Пиш. машинка работает.
Если Карельштейн из «Комс. пр.», кот. везет это письмо, поедет обратно, пошли ответ через него. Но, во всяком случае, постарайся дать фототелеграмму.
Нежно еще раз целую.
2 сентября, 1941 г.
Моя дорогая! Только вчера написал тебе письмо, днем говорил с тобой по телефону и вот – пишу опять. Бальтерманц летит завтра в Москву и отвезет письмо. Будь здорова, моя любимая! В Киеве сегодня тихая ночь, артиллерии не слышно. Впрочем, к стрельбе здесь относятся только как к ряду звуковых эффектов – по городу пока не бьют. Жители чувствуют себя безумными храбрецами и не обращают внимания на артиллерию. Прочти наш последний очерк – это про переправу через Днепр, под Черкасами. Там было довольно интересно – не знаю, удалось ли нам передать обстановку. Сегодня мы занимаемся делом, кот. для нас труднее всего, – пишем т. н. «литературный портрет героя» – редакция требует, чтобы мы их обязательно делали. Мы завтра едем в одно любопытное место, а оттуда сразу в Киев (или, м. б., напишем очерк о поездке где-нибудь в дороге на обратном пути и поедем на военный телеграф передавать – мы еще не знаем). Думаем быть в Киеве числа 6-го. Если мы срочно понадобимся – надо телеграфировать на два адреса: Олендеру [234]234
Олендер Петр Моисеевич (1906–1944) – военный корреспондент газеты «Красная звезда».

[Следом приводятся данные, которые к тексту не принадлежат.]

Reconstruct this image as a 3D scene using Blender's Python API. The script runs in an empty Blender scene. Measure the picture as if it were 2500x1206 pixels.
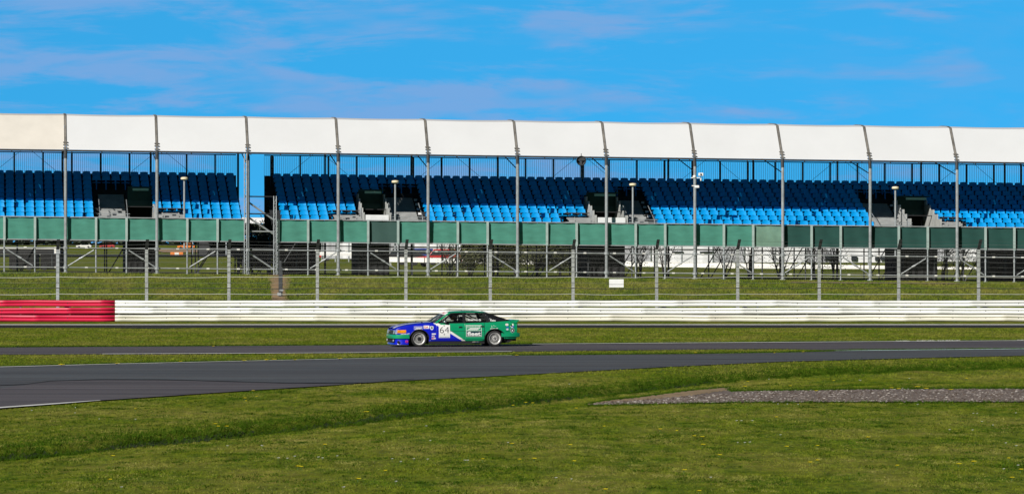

[Закрыть](там, где телеграф) и в Киев, в «Континенталь». Здесь на улице продают вареную кукурузу – представляешь, как я объедаюсь. Ведь это для меня, как арбуз, апельсины и виноград, и я ее ем также жадно. Крепко тебя целую, моя милая обезьянка Аришка. До свидания.
Твой Борис
У тебя очень трогательный голос по телефону. Целую тебя.
10 сент., 1941 г.
Моя дорогая! Последние 4 дня мы сидели в Киеве и выезжали в окрестности. Мы думаем дать несколько коротких военных корреспонденций о боях под Киевом, но редакция почему-то поручила это не нам, а Абрамову и Сиславскому, и они уже передали какой-то материал, и мы в результате написали короткий бледный очерк и тем ограничились. Мы очень недовольны работой последних дней: очерк о переправе не напечатан (переделывать его, как предложил Шифрин, мы не будем – там, где мы были, все изменилось!), «портрет» и так незавидный, страшно искажен и «стилистически» выправлен глупейшим образом, вставлены фразы, выброшены слова и т. д. Я не понял твоих слов о переезде туда, где Иосиф [235]235
Ирина Ильинична, видимо, считала, что Сталин («Иосиф») находился в Куйбышеве, куда в сентябре 1941 г. эвакуировалось правительство.
[Закрыть], – редакция нам об этом ни слова не говорит и не телеграфирует. Завтра на рассвете мы едем в Кременчуг (или, м. б., в Конотоп) – и там, и там интересно. Вернемся опять в Киев. Крепко тебя целую. Думаю о тебе каждый день и обнимаю тебя. Мы ездим весело. По дороге в машине сочиняем песни – журналистский фольклор. Я оч. огорчился за вас, прочитав о налете на Москву. Опять утренние ужины и бомбоубежище и пр.! Сегодня я постараюсь поговорить с тобой днем. Каждый разговор это подарок, т. к. телефонная связь очень плохая. Будь здорова. Привет Илье и Любе и хвостатым.
Боря.
Пишущая машинка работает, несмотря на сильную тряску.